Extraordinario manipulador para llevar a cabo sus ensayos, Eniac utilizó, como periodista, el andamiaje que localizaba en otros y se servía de ellos, sin pena, honrando todas las fuentes, dando crédito y afecto a la amistad.

Dos de los presentes en el pre velorio que describo son sobrevivientes de colapsos y los otros testigos del vértigo; representantes de lo que vemos y hacemos sin juzgar. Hubo tremendos momentos de silencio; absolutas hipocondrías en privado y una larga cuenta de secretos.

Los pasos que siguieron a la urgencia desatada en su estado de salud fueron ejercidos en forma profesional por las mujeres y hombres más cercanos a él; la adrenalina de los últimos momentos fue dosificada en medida de lo que cada quién quiso intervenir, minutos antes de que dejó de respirar; tranquilo, sin dolor y conciencia aparente, me reveló el testigo del momento.

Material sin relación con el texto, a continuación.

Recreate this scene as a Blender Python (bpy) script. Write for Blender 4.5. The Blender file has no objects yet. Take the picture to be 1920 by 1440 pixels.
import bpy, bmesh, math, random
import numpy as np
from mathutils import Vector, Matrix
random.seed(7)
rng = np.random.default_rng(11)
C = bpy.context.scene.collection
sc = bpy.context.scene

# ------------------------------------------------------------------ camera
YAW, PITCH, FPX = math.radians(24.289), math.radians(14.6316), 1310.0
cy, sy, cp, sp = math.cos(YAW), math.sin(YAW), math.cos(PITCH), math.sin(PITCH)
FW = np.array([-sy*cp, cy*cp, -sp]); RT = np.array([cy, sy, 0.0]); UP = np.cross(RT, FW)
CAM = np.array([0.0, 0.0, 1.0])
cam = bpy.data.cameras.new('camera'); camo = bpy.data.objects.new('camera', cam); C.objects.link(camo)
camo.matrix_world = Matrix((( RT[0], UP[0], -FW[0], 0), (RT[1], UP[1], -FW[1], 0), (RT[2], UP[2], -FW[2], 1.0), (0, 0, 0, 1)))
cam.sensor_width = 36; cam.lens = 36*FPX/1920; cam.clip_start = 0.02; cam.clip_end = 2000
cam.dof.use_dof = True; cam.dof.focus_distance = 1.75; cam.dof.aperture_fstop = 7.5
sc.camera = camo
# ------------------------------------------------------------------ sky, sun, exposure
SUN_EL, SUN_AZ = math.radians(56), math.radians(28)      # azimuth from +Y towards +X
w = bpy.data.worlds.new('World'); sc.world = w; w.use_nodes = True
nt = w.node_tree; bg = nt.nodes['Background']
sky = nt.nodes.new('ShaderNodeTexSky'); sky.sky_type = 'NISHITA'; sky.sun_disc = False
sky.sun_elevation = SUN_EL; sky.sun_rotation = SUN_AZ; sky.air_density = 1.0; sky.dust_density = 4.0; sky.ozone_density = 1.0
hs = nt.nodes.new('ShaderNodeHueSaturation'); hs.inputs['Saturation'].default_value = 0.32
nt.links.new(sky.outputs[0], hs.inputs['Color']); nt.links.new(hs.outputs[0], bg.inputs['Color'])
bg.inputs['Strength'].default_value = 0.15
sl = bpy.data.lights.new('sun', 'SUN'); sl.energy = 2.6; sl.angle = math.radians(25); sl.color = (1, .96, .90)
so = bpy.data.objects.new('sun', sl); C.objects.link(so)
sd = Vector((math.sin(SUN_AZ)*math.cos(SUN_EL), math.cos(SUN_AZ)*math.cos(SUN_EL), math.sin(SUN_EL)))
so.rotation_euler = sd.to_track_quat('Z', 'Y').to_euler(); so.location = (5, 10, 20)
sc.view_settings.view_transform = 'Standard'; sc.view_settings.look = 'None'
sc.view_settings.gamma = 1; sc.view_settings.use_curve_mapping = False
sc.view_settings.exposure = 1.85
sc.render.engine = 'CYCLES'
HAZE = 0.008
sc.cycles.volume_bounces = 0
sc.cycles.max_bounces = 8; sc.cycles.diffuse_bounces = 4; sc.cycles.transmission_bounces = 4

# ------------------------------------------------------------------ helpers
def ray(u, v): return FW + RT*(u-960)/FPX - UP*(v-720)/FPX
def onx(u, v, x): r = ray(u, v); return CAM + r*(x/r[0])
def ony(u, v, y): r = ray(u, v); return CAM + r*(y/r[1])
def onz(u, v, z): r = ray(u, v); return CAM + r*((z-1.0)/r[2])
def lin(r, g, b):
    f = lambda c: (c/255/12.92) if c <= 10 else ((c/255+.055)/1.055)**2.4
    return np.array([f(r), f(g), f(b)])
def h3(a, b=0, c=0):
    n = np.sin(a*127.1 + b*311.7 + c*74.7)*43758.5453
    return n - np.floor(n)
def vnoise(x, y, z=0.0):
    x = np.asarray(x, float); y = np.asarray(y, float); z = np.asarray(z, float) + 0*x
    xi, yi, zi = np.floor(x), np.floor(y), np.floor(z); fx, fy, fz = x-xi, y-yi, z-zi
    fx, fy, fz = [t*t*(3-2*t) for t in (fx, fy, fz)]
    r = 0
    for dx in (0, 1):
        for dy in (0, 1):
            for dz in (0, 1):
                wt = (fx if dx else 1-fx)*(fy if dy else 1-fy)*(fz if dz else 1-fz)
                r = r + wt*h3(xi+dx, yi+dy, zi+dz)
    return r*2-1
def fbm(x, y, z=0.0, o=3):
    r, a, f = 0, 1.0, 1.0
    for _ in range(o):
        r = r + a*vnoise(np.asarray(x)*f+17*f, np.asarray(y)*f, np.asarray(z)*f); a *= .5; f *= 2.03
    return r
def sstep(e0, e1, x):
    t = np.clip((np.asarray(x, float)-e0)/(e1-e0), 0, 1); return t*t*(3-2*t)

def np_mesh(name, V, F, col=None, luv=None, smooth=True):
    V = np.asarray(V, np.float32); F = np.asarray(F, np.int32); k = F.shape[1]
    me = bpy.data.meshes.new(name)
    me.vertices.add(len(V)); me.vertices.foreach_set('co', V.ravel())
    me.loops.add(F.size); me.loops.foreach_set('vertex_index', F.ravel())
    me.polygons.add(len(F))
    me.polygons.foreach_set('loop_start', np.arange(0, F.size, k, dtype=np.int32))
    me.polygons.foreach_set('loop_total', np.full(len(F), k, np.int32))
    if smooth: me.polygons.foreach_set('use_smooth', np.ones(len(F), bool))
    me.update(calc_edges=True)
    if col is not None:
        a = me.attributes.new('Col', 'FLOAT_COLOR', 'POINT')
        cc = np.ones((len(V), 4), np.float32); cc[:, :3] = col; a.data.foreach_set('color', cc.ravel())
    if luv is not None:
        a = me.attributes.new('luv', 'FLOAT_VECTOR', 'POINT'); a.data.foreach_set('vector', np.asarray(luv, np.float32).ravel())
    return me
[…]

En la noche del velorio pasaron todos los fragmentos esperados y no. Se ejerció el lugar común y nos encontramos con los desconocidos que somos, aunque reconocidos por instantes, como el momento donde nos tomaron una foto frente al ataúd, posando.

Esa fotografía y este texto son por la promesa que hicimos en aquel funeral, supongo.

De una vez y ya.

La huella. Una impronta. El dolor. El fin, por ahora.